The default aspect ratio is a square 1:1, but it's not super frequently used. So for the Sref Codes library all codes are generated with 3:4 aspect ratio to give you a reliable baseline. It's close enough to square that you're not pushing the AI toward specific content types, but gives a bit more height than pure square.
Style Codes Library Features
The Sref Codes library has instant copy and save to favorites features.
Instant copy means when you click on a sref code, it automatically copies the number to your clipboard so you can paste it directly into Midjourney without having to manually select and copy the text.
Save to favorites lets you bookmark codes you like so you can find them again later without remembering the specific numbers or scrolling back through pages to locate them. Your favorites list builds up over time as your personal collection of styles that work for your projects. You can access your favorites - anytime - from "My Favorites".
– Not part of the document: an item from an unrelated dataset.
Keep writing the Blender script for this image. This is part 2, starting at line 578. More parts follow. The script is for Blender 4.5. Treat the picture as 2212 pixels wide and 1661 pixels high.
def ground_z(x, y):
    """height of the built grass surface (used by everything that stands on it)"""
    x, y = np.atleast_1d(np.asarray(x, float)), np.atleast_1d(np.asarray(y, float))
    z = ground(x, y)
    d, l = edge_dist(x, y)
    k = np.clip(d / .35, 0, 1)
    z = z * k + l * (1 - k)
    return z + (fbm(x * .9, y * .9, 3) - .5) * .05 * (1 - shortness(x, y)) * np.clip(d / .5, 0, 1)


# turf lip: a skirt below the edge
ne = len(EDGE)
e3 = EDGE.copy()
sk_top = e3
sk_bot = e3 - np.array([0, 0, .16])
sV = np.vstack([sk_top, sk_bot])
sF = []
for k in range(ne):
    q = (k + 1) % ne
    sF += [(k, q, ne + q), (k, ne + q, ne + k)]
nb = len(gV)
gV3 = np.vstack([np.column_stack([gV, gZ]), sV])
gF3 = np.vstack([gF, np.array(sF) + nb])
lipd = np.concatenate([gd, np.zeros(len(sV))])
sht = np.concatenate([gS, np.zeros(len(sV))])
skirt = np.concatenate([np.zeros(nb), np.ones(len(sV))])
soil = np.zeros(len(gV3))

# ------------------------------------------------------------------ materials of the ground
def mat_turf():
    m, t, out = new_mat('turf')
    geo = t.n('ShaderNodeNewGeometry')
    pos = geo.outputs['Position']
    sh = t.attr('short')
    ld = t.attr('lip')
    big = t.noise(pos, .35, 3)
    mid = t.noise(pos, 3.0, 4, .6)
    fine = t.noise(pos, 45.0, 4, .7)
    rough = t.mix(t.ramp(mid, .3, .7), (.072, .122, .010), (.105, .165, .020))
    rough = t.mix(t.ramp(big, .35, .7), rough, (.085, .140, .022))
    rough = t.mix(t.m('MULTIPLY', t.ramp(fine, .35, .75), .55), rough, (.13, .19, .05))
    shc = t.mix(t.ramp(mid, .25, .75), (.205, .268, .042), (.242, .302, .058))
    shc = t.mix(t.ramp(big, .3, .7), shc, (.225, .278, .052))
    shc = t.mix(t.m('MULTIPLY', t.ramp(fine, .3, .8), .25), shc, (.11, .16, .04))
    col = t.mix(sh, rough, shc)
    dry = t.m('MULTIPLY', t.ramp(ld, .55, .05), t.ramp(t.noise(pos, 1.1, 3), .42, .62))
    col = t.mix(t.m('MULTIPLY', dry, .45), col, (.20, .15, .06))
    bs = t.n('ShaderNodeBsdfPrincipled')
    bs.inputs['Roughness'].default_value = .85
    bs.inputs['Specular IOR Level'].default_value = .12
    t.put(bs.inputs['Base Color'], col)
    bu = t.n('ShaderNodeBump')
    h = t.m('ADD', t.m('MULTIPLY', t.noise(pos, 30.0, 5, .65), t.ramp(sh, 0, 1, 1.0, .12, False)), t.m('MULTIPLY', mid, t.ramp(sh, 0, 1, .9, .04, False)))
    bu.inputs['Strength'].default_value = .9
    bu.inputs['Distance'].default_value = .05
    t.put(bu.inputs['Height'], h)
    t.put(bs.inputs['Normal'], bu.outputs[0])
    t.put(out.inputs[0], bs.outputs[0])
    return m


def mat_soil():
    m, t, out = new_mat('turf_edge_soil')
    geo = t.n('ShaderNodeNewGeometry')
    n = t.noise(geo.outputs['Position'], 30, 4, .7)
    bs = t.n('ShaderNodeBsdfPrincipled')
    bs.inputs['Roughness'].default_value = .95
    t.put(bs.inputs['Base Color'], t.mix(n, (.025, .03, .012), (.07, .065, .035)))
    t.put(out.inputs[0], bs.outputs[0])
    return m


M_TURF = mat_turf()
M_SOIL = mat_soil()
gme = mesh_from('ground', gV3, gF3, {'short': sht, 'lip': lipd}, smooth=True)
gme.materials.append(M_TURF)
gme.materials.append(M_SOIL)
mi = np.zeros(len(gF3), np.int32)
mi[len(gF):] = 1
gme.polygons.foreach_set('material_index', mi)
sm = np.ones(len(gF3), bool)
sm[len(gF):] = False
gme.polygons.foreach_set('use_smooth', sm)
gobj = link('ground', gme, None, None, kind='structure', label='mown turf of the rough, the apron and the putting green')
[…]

About Sref Code Categories
Sref codes are generated from Midjourney's vector space - there are over 4.2 BILLION sref codes! Most sref codes have a combination of many, many style elements and influences.
For example:
A sref code might combine neoclassical architecture with impressionist color techniques and blue gothic all at once. When you try to categorize this into something like "architecture" or "impressionist," you're only capturing one aspect and missing the full style effect.
Some libraries try to solve this by using AI to automatically categorize sref codes based on what the generated images look like. But this is incredibly unreliable because the AI usually just identifies the most obvious visual element - like calling anything with buildings "architecture" even if the real value of the code is its color palette or 1950s aesthetic or some other combination.
Other libraries just make up their own category names, but there's no universal standard for what "vintage" or "cinematic" actually means in terms of sref codes. One person's "dark moody" might be another person's "gothic horror."
The vector space mixing means most sref codes don't fit cleanly into any single category. They're combinations of elements that work together in ways that defy simple labeling. That's why this library doesn't use categories - sequential browsing actually gives you a more honest view of what each code does without artificial limitations.
Are some sref codes better vs. others?
"Better" depends entirely on what you're trying to create. A code that's perfect for fantasy art might be terrible for corporate presentations. A style that works great for character designs could look awful for landscapes.
Because there are 4.2 billion possible codes in the vector space, many codes end up very similar to each other. You'll find codes that are practically identical because they represent nearby points in the same style space. There's no hierarchy - just massive variety across different style combinations.
That's why browsing systematically through sequential codes makes more sense than trying to find "the best" codes. You're exploring the style space to find what works for your specific projects, not chasing some imaginary quality ranking.
Who Created Sref Codes Library
This library was created by Alie Jules, Midjourney early adopter and expert with over 31,000 X followers. Alie has generated over 200,000 Midjourney images, held workshops and spoken at AI conferences.
The systematic approach comes from understanding both the technical limitations of sref categorization and the practical needs of creators who work with volumes of AI-generated content. Speed and consistency matter more than aesthetic curation when you're producing professional work.
The library continues to expand through ongoing systematic testing, with new v7 codes added regularly based on methodical exploration.